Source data
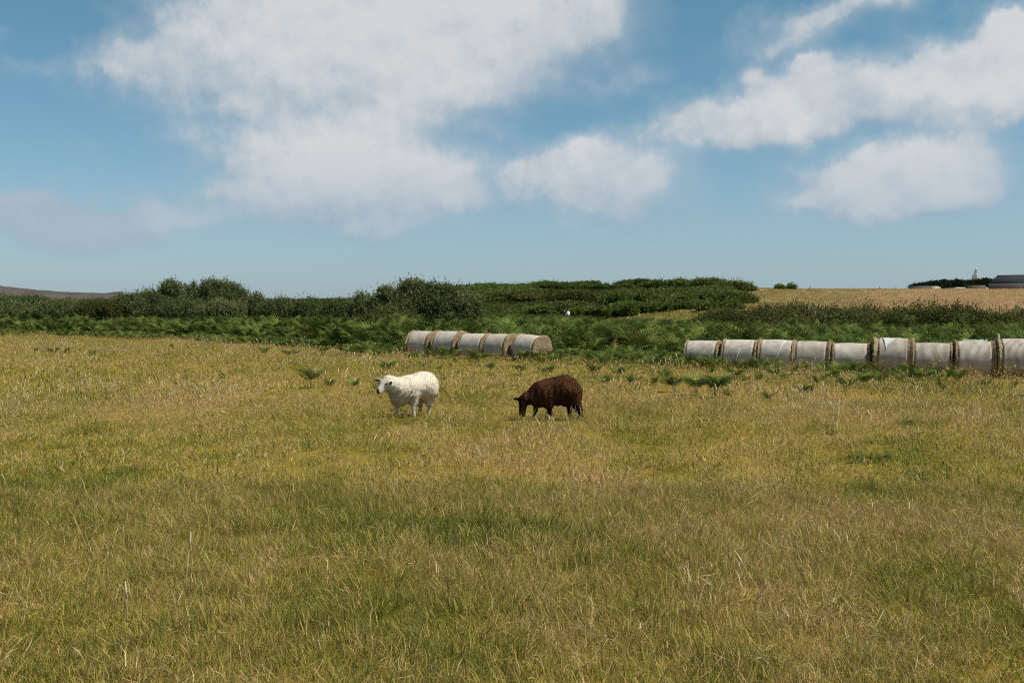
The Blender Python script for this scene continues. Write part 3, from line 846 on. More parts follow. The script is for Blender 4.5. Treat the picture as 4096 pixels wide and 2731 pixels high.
def sheep_mats(nm, wool, skin, dark):
    m, nt = mat(nm); n = N(nt); c = n.objco()
    col = n.n('ShaderNodeSeparateColor'); n.l(n.attr('part').outputs['Color'], col.inputs[0])
    f = n.noise(c, 38, 4, .7); g = n.noise(n.vmath('MULTIPLY', c, (1, 1, .45)).outputs[0], 9, 3, .6)
    w = n.ramp(n.math('ADD', n.math('MULTIPLY', f, .6), n.math('MULTIPLY', g, .45)), wool)
    # the dirtier fleece of chest and legs
    w = n.mix(n.math('MULTIPLY', col.outputs[2], n.rng(g, .25, .7, .35, 1.)), w, dark[1]+(1,))
    sk = n.mix(n.math('MULTIPLY', col.outputs[2], n.rng(f, .42, .62, .1, 1.)), skin+(1,), dark[1]+(1,))
    b = n.mix(col.outputs[0], sk, w)
    b = n.mix(col.outputs[1], b, dark[0]+(1,))
    n.out(b, .95, bump=n.math('ADD', n.math('MULTIPLY', f, .7), g), bumpd=.025, bumps=.25, spec=.015)
    return m
def fleece_mat(nm, stops, dirt):
    m, nt = mat(nm); n = N(nt); r = n.attr('r').outputs['Fac']; dd = n.attr('dirt').outputs['Fac']
    c = n.ramp(r, stops)
    n.out(n.mix(dd, c, dirt+(1,)), .9, trans=.25, spec=.05)
    return m

def build_sheep(name, wool, skin, loc, label, mats, fl_mat, darks, eyes, tuft_len, ear_dark, hooves, dirtf, rz=0., rs=None, folds=None, group=None, lift=.04):
    root = obj(name, None, loc=loc, rot=(0, 0, rz), scale=(.97, .97, .965), label=label, cat='sheep', group=group)
    def wp(P):
        Pw = P.copy(); Pw[:, 2] -= lift*sstep(.04, .24, P[:, 2]); return Pw
    fw = lambda P: smin([f(wp(P)) for f in wool], .075)
    fs = lambda P: smin([f(wp(P)) for f in skin], .028)
    def full(P):
        a = fw(P); b = fs(P)
        a = a+.003*noise3(P, 26)*(a < .08)+.006*noise3(P, 9, 3)
        if folds is not None: a = a+folds(P)
        return smin([a, b], .03)
    V, Q = surface_net(full, (-.85, -.75, -.03), (.62, .65, .86), .0115)
    a, b = fw(V), fs(V)
    wool_f = sstep(.012, -.012, a-b)
    dk = np.zeros(len(V))
    for c, r in darks: dk = np.maximum(dk, sstep(r*1.15, r*.8, np.linalg.norm(wp(V)-np.array(c), axis=1)))
    for f in ear_dark: dk = np.maximum(dk, sstep(.011, .003, f(wp(V))))
    dirt = dirtf(V)
    part = np.stack([wool_f, dk, dirt*wool_f+.75*sstep(.26, .14, V[:, 2])*(1-wool_f), np.ones(len(V))], 1)
    body = obj('body', mesh_np('body', V, Q, None, [mats], {'part': part}, smooth=True), root)
    # fleece of short locks
    me = body.data; nn = len(V); N_ = np.zeros(nn*3, np.float32); me.vertices.foreach_get('normal', N_); N_ = N_.reshape(-1, 3)
    cand = np.where(wool_f > .75)[0]; m = 18000
    pick = rs.choice(cand, m); nrm = N_[pick]; p = V[pick]+rs.normal(0, .006, (m, 3))
    d = nrm*.55+rs.normal(0, .35, (m, 3))+np.array([0, 0, -.55]); d /= np.linalg.norm(d, axis=1)[:, None]
    s = np.cross(d, rs.normal(0, 1, (m, 3))); s /= np.linalg.norm(s, axis=1)[:, None]
    L = (tuft_len*(.5+.8*rs.random(m)))[:, None]; w = (.003+.004*rs.random(m))[:, None]
    k1 = p+d*L*.6; k2 = k1+(d+rs.normal(0, .7, (m, 3)))*L*.4
    VV = np.stack([p-s*w, p+s*w, k1+s*w*.8, k1-s*w*.8, k2], 1).reshape(-1, 3); k = np.arange(m)*5
    q4 = np.stack([k, k+1, k+2, k+3], 1); t3 = np.stack([k+3, k+2, k+4], 1)
    fn = np.einsum('ij,ij->i', np.cross(VV[k+1]-VV[k], VV[k+3]-VV[k]), nrm) < 0
    q4[fn] = q4[fn][:, ::-1]; t3[fn] = t3[fn][:, ::-1]
    fm = mesh_np('fleece', VV, q4, t3, [fl_mat], {'r': np.repeat(rs.random(m), 5), 'dirt': np.repeat(dirt[pick]*.8, 5)}, smooth=True)
    fm.normals_split_custom_set_from_vertices(np.repeat(nrm+rs.normal(0, .10, nrm.shape), 5, axis=0).tolist())   # locks take the light of the coat they lie on
    obj('fleece', fm, root)
    em = M['eye']
    for c, r in eyes:
        mb = MB(); mb.lathe([(max(r*math.sin(math.pi*i/8), 1e-4), -r*math.cos(math.pi*i/8)) for i in range(9)], 12)
        obj('eye', mb.mesh('eye', em, True), root, loc=(c[0], c[1], c[2]+lift))
    for c in hooves:
        mb = MB(); 
        for sx in (-1, 1):
            mb.tube([(sx*.013, 0, -.005), (sx*.013, -.002, .02), (sx*.012, 0, .05)], [.019, .019, .015], 8)
        obj('hoof', mb.mesh('hoof', em, True), root, loc=c)
    return root
M['eye'] = simple('dark_horn', (.012, .010, .009), (.03, .025, .022), 30, .35, spec=.5)
rs = np.random.default_rng(5)
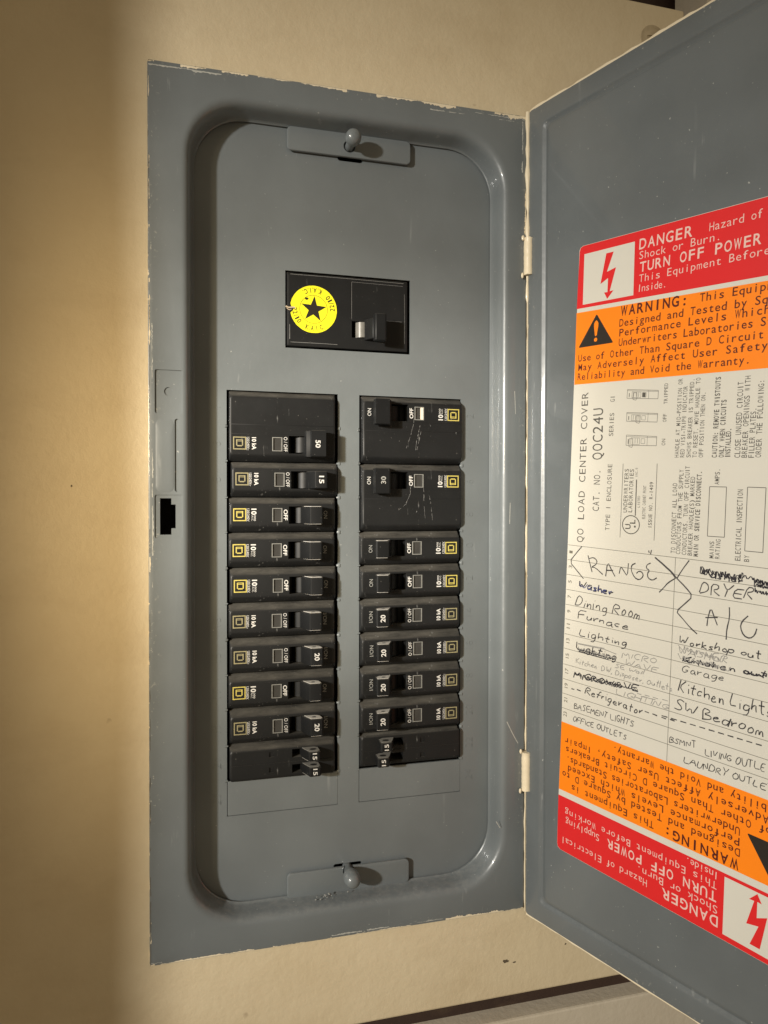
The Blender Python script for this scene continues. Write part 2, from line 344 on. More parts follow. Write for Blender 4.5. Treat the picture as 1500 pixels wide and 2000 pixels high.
STROKES = [(0,[(40.37,-83.04),(36.31,-87.21),(32.19,-91.67),(36.92,-95.96),(41.56,-100.16)]),(0,[(44.41,-87.59),(45.49,-91.18),(47.1,-96.23)]),(0,[(44.95,-89.28),(47.83,-88.36),(50.18,-89.79),(49.84,-91.95),(46.3,-93.71),(48.91,-93.51),(53.82,-96.87)]),(0,[(55.6,-97.65),(56.81,-89.97),(59.08,-94.0),(61.33,-97.24)]),(0,[(55.83,-94.59),(60.08,-94.26)]),(0,[(63.77,-95.62),(64.71,-91.7),(66.66,-94.23),(68.59,-96.62),(69.16,-89.94)]),(0,[(73.24,-89.73),(71.14,-90.61),(70.6,-93.1),(72.6,-96.8),(75.39,-97.88),(77.67,-95.83),(77.2,-93.87),(75.13,-93.35),(73.75,-94.67)]),(0,[(81.69,-88.97),(79.53,-90.0),(79.23,-91.7),(81.18,-92.67),(79.93,-94.04),(80.17,-96.34),(82.64,-97.39),(85.07,-95.83)]),(0,[(83.89,-86.13),(89.17,-89.89),(93.04,-92.89),(94.75,-95.06)]),(0,[(80.52,-82.97),(80.84,-84.14)]),(0,[(82.08,-82.6),(81.56,-84.69)]),(0,[(84.22,-86.06),(89.06,-89.51),(93.0,-92.41),(95.15,-94.88),(99.94,-98.82),(103.69,-102.77),(99.62,-106.7),(95.28,-110.74),(97.78,-112.88),(102.7,-117.6),(105.85,-119.72)]),(0,[(101.71,-86.33),(97.99,-91.31),(95.54,-95.3)]),(0,[(94.96,-95.14),(91.09,-97.55),(88.74,-100.27),(86.37,-102.67)]),(0,[(110.51,-115.44),(111.01,-111.3),(112.39,-106.89),(113.83,-110.59),(115.43,-114.4)]),(0,[(109.76,-111.7),(115.58,-110.86)]),(0,[(120.85,-105.69),(120.99,-110.3),(119.74,-115.45),(119.51,-120.13)]),(0,[(129.14,-108.4),(126.39,-111.21),(125.76,-113.91),(127.27,-117.27),(130.03,-118.08),(132.1,-116.21),(132.87,-113.36)]),(1,[(107.57,-88.66),(108.69,-93.37),(109.11,-88.49),(107.84,-93.02),(110.88,-88.89),(111.4,-92.44),(110.83,-89.58),(111.66,-93.18),(110.83,-89.8),(112.18,-93.75),(114.02,-89.8),(114.73,-92.73),(114.83,-89.96),(113.84,-93.9),(114.95,-90.01),(117.58,-93.75),(116.34,-89.14),(117.61,-93.68),(117.3,-89.27),(119.17,-94.08),(120.23,-90.02),(119.48,-93.23),(119.49,-90.54),(120.49,-93.86),(120.28,-89.89),(121.73,-93.56),(123.48,-90.05),(122.82,-93.84),(124.34,-90.68),(125.59,-93.2),(125.57,-89.78),(124.36,-94.43),(125.75,-90.27),(125.46,-93.59),(126.41,-89.92)]),(1,[(108.13,-88.66),(110.3,-91.85),(110.06,-89.29),(111.23,-92.07),(111.29,-89.3),(113.35,-92.39),(112.81,-89.44),(113.74,-92.35),(115.43,-89.69),(115.8,-93.09),(116.93,-90.5),(117.36,-92.75),(117.73,-91.0),(119.59,-93.66),(119.46,-91.36),(121.66,-93.51),(121.44,-91.46),(122.56,-94.09),(123.08,-91.58),(123.21,-94.52),(123.92,-91.87),(126.04,-94.03),(126.61,-91.68)]),(1,[(126.71,-90.15),(126.84,-92.51),(127.67,-90.59),(128.67,-92.91),(130.35,-90.91),(131.12,-93.25),(131.25,-91.46),(132.04,-93.61)]),(1,[(131.54,-91.72),(131.81,-94.8),(133.18,-91.29),(132.62,-94.27),(132.1,-91.9),(133.73,-94.85),(133.19,-91.48),(134.29,-94.8),(134.34,-91.58),(134.09,-95.01),(134.19,-92.03),(135.43,-95.04),(134.79,-91.71),(135.77,-95.07),(134.83,-92.26),(135.59,-95.35),(136.24,-92.05),(136.9,-95.51),(136.6,-92.36),(137.63,-95.64),(137.16,-92.29),(138.44,-95.6),(138.88,-92.2)]),(1,[(131.77,-93.5),(131.59,-96.29),(133.15,-93.56),(133.13,-96.19),(133.52,-93.91),(133.97,-96.13),(134.12,-93.8),(134.43,-96.38),(134.77,-93.64),(134.19,-96.06),(135.16,-93.8),(135.19,-96.52),(136.16,-94.33),(136.27,-96.19),(135.95,-94.42),(136.73,-96.25),(136.86,-94.55),(137.64,-96.45),(138.19,-94.12)]),(1,[(132.03,-95.9),(132.03,-98.37),(132.72,-96.36),(132.83,-98.78),(133.5,-96.73),(134.17,-98.28),(134.37,-96.6),(134.75,-99.01),(135.38,-96.62),(135.71,-98.86),(135.38,-96.99),(136.03,-98.95),(136.82,-96.43),(136.67,-98.9),(137.36,-97.24),(136.59,-99.24),(137.59,-97.29),(137.94,-99.5),(137.88,-97.23)]),(2,[(96.5,-126.3),(99.07,-128.89),(99.86,-125.52),(99.9,-129.05),(101.58,-126.1),(101.17,-129.32),(103.25,-126.25),(102.55,-129.68),(102.99,-126.59),(104.55,-129.56),(106.08,-126.28),(105.24,-130.11),(106.6,-126.5),(108.54,-129.65),(108.21,-127.45),(110.59,-129.75),(110.55,-127.14),(111.45,-130.33),(112.43,-127.6),(113.27,-130.11),(113.55,-127.59),(113.86,-130.65),(114.97,-127.73),(116.36,-130.66),(115.64,-128.14),(117.31,-131.23),(118.93,-127.67)]),(2,[(96.42,-130.26),(98.14,-133.36),(99.52,-130.24),(99.9,-133.74),(100.5,-130.67),(102.29,-133.0),(101.95,-130.38),(102.32,-133.98),(104.38,-130.7),(104.39,-133.92),(106.41,-130.98),(106.37,-133.7),(107.18,-131.04),(107.31,-133.94),(109.37,-131.26),(109.04,-134.2),(110.89,-130.8),(110.21,-134.26),(112.8,-130.52),(113.06,-133.46),(114.08,-131.37),(114.5,-134.39),(115.36,-131.57),(115.35,-134.56),(115.81,-131.42),(117.09,-133.9),(118.21,-131.85),(118.02,-134.28),(118.68,-132.12),(120.38,-134.51),(121.66,-131.84)]),(1,[(99.02,-132.28),(100.02,-133.83),(101.2,-132.11),(100.91,-134.05),(101.79,-132.13),(103.01,-134.05),(103.82,-132.03),(104.25,-133.88),(104.98,-132.01),(106.07,-133.56),(106.48,-132.21),(107.84,-133.52),(108.55,-131.93),(108.57,-133.92),(109.31,-132.35),(110.65,-133.54),(111.71,-131.96),(111.82,-133.89),(112.19,-132.0),(112.97,-133.57),(114.71,-131.81)]),(1,[(127.56,-132.73),(128.97,-134.03),(129.39,-132.56),(129.79,-133.9),(129.97,-132.54),(130.97,-133.86),(131.31,-132.58),(132.37,-133.94),(132.92,-132.3),(133.56,-133.82),(133.86,-132.24),(134.61,-133.74),(134.52,-132.59),(135.21,-133.63),(136.48,-132.16),(136.93,-133.46),(137.2,-132.0)]),(1,[(36.02,-150.72),(36.39,-152.64),(36.44,-151.1),(37.5,-152.89),(39.04,-150.85),(38.54,-152.86),(39.0,-151.02),(39.77,-153.02),(40.02,-150.61),(41.27,-153.31),(42.45,-150.57),(42.7,-153.28),(42.67,-150.79),(43.62,-153.15),(45.0,-150.95),(44.69,-152.72),(45.35,-151.2),(46.28,-153.34),(46.81,-150.99),(47.61,-152.82),(48.67,-150.58),(48.3,-152.91),(49.77,-150.46),(50.34,-152.87),(51.5,-151.03),(50.54,-153.34),(51.72,-151.21),(52.57,-153.32),(53.1,-150.96),(52.98,-152.83),(54.92,-150.74),(55.59,-152.53),(55.0,-151.29),(55.86,-152.73),(56.19,-151.04),(56.87,-152.76),(56.99,-150.73),(57.83,-153.13),(58.77,-150.92),(58.83,-153.03),(59.43,-151.03),(61.37,-152.94),(61.82,-151.01),(61.03,-153.22),(62.35,-150.9)]),(1,[(43.04,-152.21),(44.3,-153.59),(44.77,-152.32),(46.18,-153.31),(46.36,-152.43),(47.22,-153.69),(48.81,-152.31),(49.02,-153.42),(50.01,-152.53),(51.06,-153.57),(51.75,-152.56),(53.05,-153.32),(53.43,-152.5),(54.46,-153.42),(55.35,-152.46),(56.53,-153.54),(57.5,-152.25),(58.22,-153.56),(58.76,-152.3),(59.81,-153.75),(60.7,-152.31),(61.11,-153.78),(62.04,-152.62),(62.58,-153.58),(63.58,-152.44),(64.43,-153.51),(65.67,-152.41)]),(1,[(59.98,-152.17),(61.0,-152.88),(62.45,-151.76),(63.2,-152.75),(63.99,-151.99),(64.84,-152.72),(65.93,-151.82),(66.95,-152.67),(67.71,-152.01),(68.74,-152.76),(69.79,-151.76),(70.13,-152.8),(71.56,-151.85),(72.13,-152.78),(73.23,-151.72),(73.96,-152.91),(74.88,-151.98)]),(2,[(38.56,-136.7),(37.88,-139.34),(38.45,-136.87),(39.88,-139.19),(40.33,-137.07),(40.76,-138.82),(41.86,-136.98),(42.82,-138.76),(42.74,-137.17),(44.44,-139.15),(44.81,-136.82),(44.67,-138.89),(46.0,-136.97),(45.28,-139.06),(45.97,-137.07),(47.94,-138.88),(48.36,-137.2),(48.78,-139.44),(49.26,-136.97),(49.46,-138.99),(50.27,-137.2),(50.34,-139.36),(51.14,-137.69),(51.74,-139.36),(52.59,-137.23),(53.07,-139.79),(54.31,-137.04),(54.72,-139.54),(55.03,-137.26),(55.35,-139.62),(56.43,-137.45),(56.38,-139.34),(56.63,-137.78),(58.02,-139.76),(58.79,-137.69),(59.72,-139.38),(59.94,-137.89),(60.58,-139.74),(61.45,-137.32),(61.61,-139.92),(62.24,-137.63)]),(1,[(38.31,-138.08),(39.7,-138.98),(40.54,-138.03),(40.82,-139.04),(41.58,-138.32),(42.58,-139.38),(43.56,-138.16),(43.89,-139.22),(44.9,-138.28),(45.69,-139.33),(46.58,-138.44),(46.85,-139.42),(47.86,-138.31),(48.24,-139.63),(49.48,-138.59),(49.65,-139.68),(51.02,-138.43),(51.68,-139.6),(52.16,-138.67),(53.3,-139.6),(53.51,-138.74),(54.81,-139.62),(54.77,-139.0),(55.93,-139.88),(56.35,-139.02),(57.4,-139.95),(58.19,-138.83),(58.41,-140.04),(59.74,-138.8),(60.05,-140.18),(61.01,-138.91)]),(1,[(38.58,-139.23),(57.92,-140.32)]),(1,[(39.11,-138.04),(54.88,-139.18)]),(2,[(38.01,-135.37),(54.86,-135.37)]),(2,[(38.28,-135.02),(55.11,-134.9)]),(2,[(54.86,-135.37),(62.35,-136.6)]),(0,[(33.84,-160.3),(35.86,-160.33)]),(0,[(37.58,-159.95),(40.13,-160.22)]),(0,[(78.96,-161.68),(81.32,-161.94)]),(0,[(83.18,-161.9),(85.73,-162.23)]),(0,[(88.01,-162.36),(90.5,-162.56)]),(0,[(92.51,-162.26),(94.94,-162.45)]),(2,[(74.58,-153.85),(76.99,-153.95)]),(2,[(78.9,-153.74),(81.49,-153.79)]),(2,[(83.35,-153.78),(86.12,-153.98)]),(2,[(88.4,-153.67),(91.33,-153.81)]),(2,[(76.76,-154.85),(84.75,-154.71)]),(0,[(88.1,-161.54),(91.21,-161.59)]),(0,[(93.05,-161.66),(96.1,-161.71)]),(0,[(97.89,-161.78),(100.86,-161.83)]),(0,[(102.62,-161.89),(105.52,-161.94)]),(0,[(107.24,-162.01),(110.07,-162.05)]),(0,[(111.75,-162.12),(114.52,-162.16)]),(0,[(116.16,-162.22),(118.88,-162.27)]),(0,[(120.48,-162.33),(123.13,-162.37)]),(0,[(124.7,-162.43),(127.29,-162.47)]),(0,[(128.83,-162.53),(131.36,-162.57)]),(0,[(132.87,-162.63),(135.35,-162.66)])]
RULES = [((31.12,-82.63),(162.3,-88.52)),((30.82,-90.65),(162.46,-96.58)),((30.34,-98.7),(162.66,-104.53)),((30.04,-106.89),(162.81,-112.6)),((29.74,-115.05),(162.98,-120.71)),((29.44,-123.04),(163.14,-128.59)),((29.07,-131.15),(163.31,-136.91)),((28.66,-139.14),(163.5,-145.04)),((28.36,-147.81),(163.65,-152.82)),((28.06,-155.92),(163.81,-161.16)),((27.75,-163.94),(163.97,-169.09)),((27.55,-171.98),(164.1,-177.23)),((94.8,-85.39),(90.97,-182.68))]
ROWNUM = [('1',(33.24,-86.51)),('3',(32.92,-94.5)),('5',(32.61,-102.57)),('7',(32.3,-110.71)),('9',(31.98,-118.74)),('11',(31.67,-126.75)),('13',(31.35,-134.75)),('15',(31.04,-143.03)),('17',(30.72,-151.37)),('19',(30.4,-159.4)),('21',(30.09,-167.41)),('23',(29.76,-175.14))]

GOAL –
Only the number is wanted: how many lines of these entries contain the string "Python"?

WORKED SOLUTION –
2